|
In 1973, PBS ran a 12-part series, “An American Family.” It was ranked by TV Guide as #32 in the top fifty television shows of all time. Recently, HBO featured “Cinema Verite,” about the making of that classic show. I recommend it to anyone interested in the strange dynamics frequently found in the institution of the American family.
TruTV is currently featuring an ugly version of the American family, with the start of the Casey Anthony murder trial in Florida. In June of 2008, her 2-year old daughter, Caylee, “disappeared.” Casey would not report her daughter missing; in July, her mother would be the one to call 911. Casey told investigators the story that she had told her parents – that a babysitter had the toddler – but the babysitter did not exist. Seven months later, the child's remains were found approximately a quarter of a mile away from the Anthony home, in a wooded area where Casey played as a child.
On one hand, trials such as this one are often sensationalized, and television programs such as “Nancy Grace” illustrate how a tragic event becomes entertainment for the masses. Pre-trial coverage is frequently an obscene display of beating a dead horse. It is, of course, more closely related to the emotional disturbances caused by the coverage of the OJ Simpson trial, than to the show about the Louds on PBS.
On the other hand, actual coverage of the inner workings of the court system offers the opportunity for public education. The majority of the trials on TruTV not only lack the annoying theater of the Simpson episodes, but include impressive insight on how judges and attorneys work, as well as fascinating testimony from a variety of “expert witnesses.”
I find the court system interesting. I've probably had more than the average amount of experience with it. As an angry teen, I rarely enjoyed time spent in court, but over the decades, I've come to enjoy the setting. I've participated – not as a defendant! – in a significant number of criminal and civil cases. In fact, I even attend some local cases that I have no role in; last night, for example, I brought our “foreign exchange student” daughter to Town Court, for one of her high school classes. Before we left, the Judge had come over and talked with us for a good half-hour (and will be voting for me in next week's school board election).
My career in social work resulted in my being called to court more times than I can remember as I write this. My other career – as a social activist – also involved a series of conflicts fought in the context of the court room. I have a respect for the court system that I believe is greater than that of some of the attorneys, and a few of the judges, that I've encountered over the decades.
I am also interested in that building-block of society known as the “family system,” which is often involved at some level in most of the court cases I am familiar with. On previous essays on this site, I've spoken of families in terms that I learned, comparing them to a mobile that hangs over an infant's crib.

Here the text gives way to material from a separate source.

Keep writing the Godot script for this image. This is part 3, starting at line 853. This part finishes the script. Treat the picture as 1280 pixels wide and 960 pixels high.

In the case of the Louds family, the filming of the documentary series brought some hidden dysfunctions to the surface. In ways, some individual family were able to separate from the system, find their own balance in life, and then reunite with the system in a healthier manner. In the case of the Anthony family, the dysfunction brewing beneath the “public face” they put on resulted in the death of a two year old child; it appears unlikely that anyone, with the possible exception of Casey's brother, will experience anything approaching a stable life as this case moves forward.
It would be easy for the public to either ignore the case, or to watch it for purely entertainment purposes. Yet, that would be a shame. For it involves some of the more intense social pathologies of far too many American families: physical, sexual, and emotional abuse; and the ability to feign normalcy to a degree that resulted in the family unit's flying below the radar of a society until the point when a two year old had been dead for a full month. Far better if people viewed it as an educational opportunity, with the understanding that the dynamics of the Anthony family have taken root in far too many American families, behind closed doors.